DevOpsBootcampUPES

The DNS Protocol

IP addresses are somewhat hard to remember. Names are much easier. google.com is much easier to remember than 16.42.0.9 but there must be some mechanism to convert the network names into an IP address.

When an application attempts to resolve an address to its IP address (using the gethostbyname() syscall), there are generally two resources available:

The address can be statically specified in the /etc/hosts file (take a look on it).
When the local /etc/hosts cannot provide the answer, the DNS service takes over. The client send a message over the network to publicly available DNS server, which resolves the address in response. All DNS query and reply messages are sent within UDP datagrams to port 53.

How DNS works?

The DNS service is complex. The protocol that specifies how the DNS servers and querying hosts communicate consisting of a large number of DNS servers distributed around the globe.

A simple design for DNS would have one DNS server that contains all the mappings (which is a bad idea! why?).

Answer

- Single point of failure - High traffic volume - Distant centralized DB - Maintenance

In fact, the DNS is a wonderful example of how a distributed database can be implemented in the Internet.
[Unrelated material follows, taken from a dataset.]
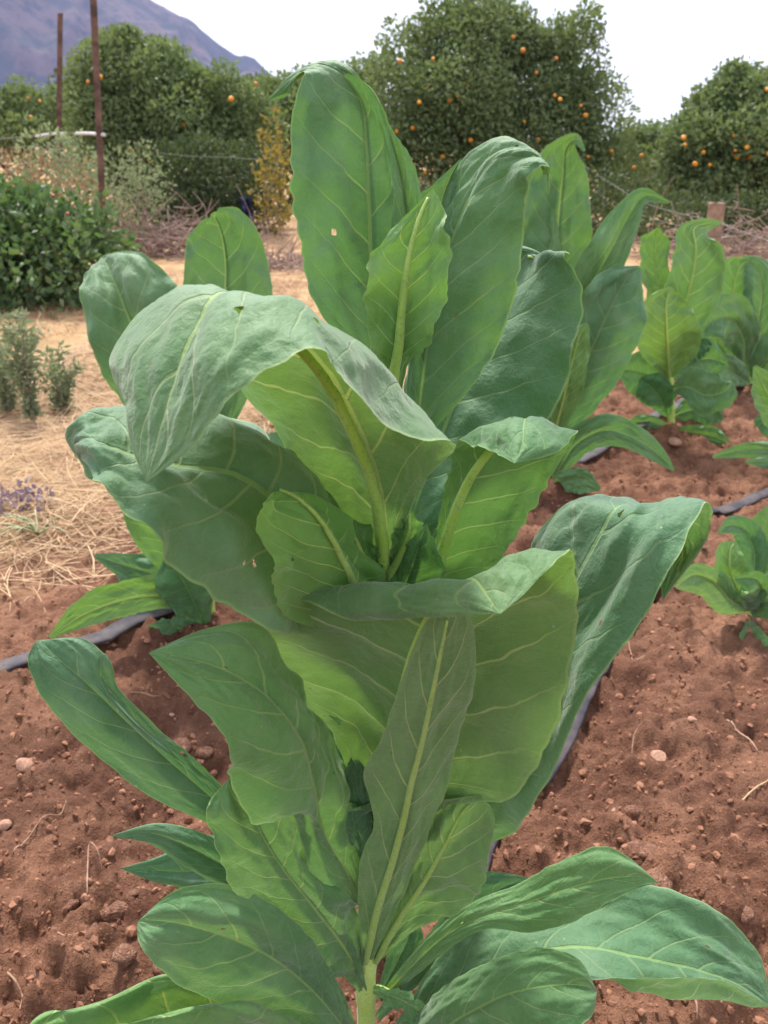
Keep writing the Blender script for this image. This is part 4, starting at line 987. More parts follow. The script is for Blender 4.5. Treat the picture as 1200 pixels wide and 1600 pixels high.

Let’s delve into details. There are three classes of DNS servers: root DNS servers, top-level domain (TLD) DNS servers, and authoritative DNS servers.

Root DNS servers - clients first contacts one of the root servers, which returns IP addresses for TLD servers for the top-level domain. As of 2012, there are 13 root DNS servers (actually 247 after replication).
Top-level domain (TLD) servers - are responsible for top-level domains such as .com, .org, .net, .edu, and .gov, and all of the country top-level domains such as uk, fr etc… Look here for a full list. When client reaches TLD server in order to resolve a domain name, e.g. google.com, it is not responded with the desired IP address of the domain, but with a list of Authoritative Servers from which to request the desired IP address.
Authoritative DNS servers - every organization with publicly accessible hosts must provide publicly accessible DNS records that map the names to an IP addresses. Authoritative name servers are the source of truth in the domain name system. An organization can choose to implement its own authoritative DNS server to hold these records, alternatively, to pay to have these records stored in an authoritative DNS server of some service provider, e.g. AWS route53.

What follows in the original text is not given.